**EXERCISE DIRECTIONS**. Copy the full set of lines exactly as given.

====

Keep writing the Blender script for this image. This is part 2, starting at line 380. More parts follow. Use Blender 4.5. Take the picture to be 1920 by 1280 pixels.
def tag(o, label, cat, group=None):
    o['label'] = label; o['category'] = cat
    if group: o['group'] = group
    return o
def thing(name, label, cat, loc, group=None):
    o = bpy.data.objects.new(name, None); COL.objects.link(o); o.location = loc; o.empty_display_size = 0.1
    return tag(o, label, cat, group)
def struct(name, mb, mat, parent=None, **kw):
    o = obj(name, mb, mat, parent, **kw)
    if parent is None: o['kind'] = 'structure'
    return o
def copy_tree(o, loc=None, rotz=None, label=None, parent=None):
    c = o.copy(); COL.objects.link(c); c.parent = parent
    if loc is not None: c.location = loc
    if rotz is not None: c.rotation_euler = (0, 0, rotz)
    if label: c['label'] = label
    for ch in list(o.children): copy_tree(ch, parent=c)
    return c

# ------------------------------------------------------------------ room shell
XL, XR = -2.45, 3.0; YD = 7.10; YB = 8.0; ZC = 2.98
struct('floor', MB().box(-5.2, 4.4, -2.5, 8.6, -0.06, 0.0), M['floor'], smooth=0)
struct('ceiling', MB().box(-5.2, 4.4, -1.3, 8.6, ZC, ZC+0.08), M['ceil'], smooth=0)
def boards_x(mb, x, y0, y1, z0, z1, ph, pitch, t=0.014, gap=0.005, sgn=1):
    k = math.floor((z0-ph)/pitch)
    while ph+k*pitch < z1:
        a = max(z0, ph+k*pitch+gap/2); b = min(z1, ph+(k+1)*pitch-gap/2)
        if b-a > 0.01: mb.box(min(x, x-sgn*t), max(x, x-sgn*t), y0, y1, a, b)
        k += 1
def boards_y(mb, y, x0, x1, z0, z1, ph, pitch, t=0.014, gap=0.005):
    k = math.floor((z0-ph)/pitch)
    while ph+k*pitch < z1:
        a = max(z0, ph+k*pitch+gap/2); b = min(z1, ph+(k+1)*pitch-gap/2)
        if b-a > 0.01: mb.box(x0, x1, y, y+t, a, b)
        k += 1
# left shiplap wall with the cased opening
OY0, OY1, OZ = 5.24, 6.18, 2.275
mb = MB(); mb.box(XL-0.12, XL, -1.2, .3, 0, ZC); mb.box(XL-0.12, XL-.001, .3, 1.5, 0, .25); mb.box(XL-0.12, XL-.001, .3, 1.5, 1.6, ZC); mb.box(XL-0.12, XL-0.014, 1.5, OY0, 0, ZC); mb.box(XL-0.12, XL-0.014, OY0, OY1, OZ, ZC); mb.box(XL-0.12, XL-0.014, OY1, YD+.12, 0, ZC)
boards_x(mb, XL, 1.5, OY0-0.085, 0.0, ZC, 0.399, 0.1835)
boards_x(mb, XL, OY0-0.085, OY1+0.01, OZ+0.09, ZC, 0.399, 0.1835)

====

**COMPLETED EXERCISE**.
Keep writing the Blender script for this image. This is part 2, starting at line 380. More parts follow. Use Blender 4.5. Take the picture to be 1920 by 1280 pixels.
def tag(o, label, cat, group=None):
    o['label'] = label; o['category'] = cat
    if group: o['group'] = group
    return o
def thing(name, label, cat, loc, group=None):
    o = bpy.data.objects.new(name, None); COL.objects.link(o); o.location = loc; o.empty_display_size = 0.1
    return tag(o, label, cat, group)
def struct(name, mb, mat, parent=None, **kw):
    o = obj(name, mb, mat, parent, **kw)
    if parent is None: o['kind'] = 'structure'
    return o
def copy_tree(o, loc=None, rotz=None, label=None, parent=None):
    c = o.copy(); COL.objects.link(c); c.parent = parent
    if loc is not None: c.location = loc
    if rotz is not None: c.rotation_euler = (0, 0, rotz)
    if label: c['label'] = label
    for ch in list(o.children): copy_tree(ch, parent=c)
    return c

# ------------------------------------------------------------------ room shell
XL, XR = -2.45, 3.0; YD = 7.10; YB = 8.0; ZC = 2.98
struct('floor', MB().box(-5.2, 4.4, -2.5, 8.6, -0.06, 0.0), M['floor'], smooth=0)
struct('ceiling', MB().box(-5.2, 4.4, -1.3, 8.6, ZC, ZC+0.08), M['ceil'], smooth=0)
def boards_x(mb, x, y0, y1, z0, z1, ph, pitch, t=0.014, gap=0.005, sgn=1):
    k = math.floor((z0-ph)/pitch)
    while ph+k*pitch < z1:
        a = max(z0, ph+k*pitch+gap/2); b = min(z1, ph+(k+1)*pitch-gap/2)
        if b-a > 0.01: mb.box(min(x, x-sgn*t), max(x, x-sgn*t), y0, y1, a, b)
        k += 1
def boards_y(mb, y, x0, x1, z0, z1, ph, pitch, t=0.014, gap=0.005):
    k = math.floor((z0-ph)/pitch)
    while ph+k*pitch < z1:
        a = max(z0, ph+k*pitch+gap/2); b = min(z1, ph+(k+1)*pitch-gap/2)
        if b-a > 0.01: mb.box(x0, x1, y, y+t, a, b)
        k += 1
# left shiplap wall with the cased opening
OY0, OY1, OZ = 5.24, 6.18, 2.275
mb = MB(); mb.box(XL-0.12, XL, -1.2, .3, 0, ZC); mb.box(XL-0.12, XL-.001, .3, 1.5, 0, .25); mb.box(XL-0.12, XL-.001, .3, 1.5, 1.6, ZC); mb.box(XL-0.12, XL-0.014, 1.5, OY0, 0, ZC); mb.box(XL-0.12, XL-0.014, OY0, OY1, OZ, ZC); mb.box(XL-0.12, XL-0.014, OY1, YD+.12, 0, ZC)
boards_x(mb, XL, 1.5, OY0-0.085, 0.0, ZC, 0.399, 0.1835)
boards_x(mb, XL, OY0-0.085, OY1+0.01, OZ+0.09, ZC, 0.399, 0.1835)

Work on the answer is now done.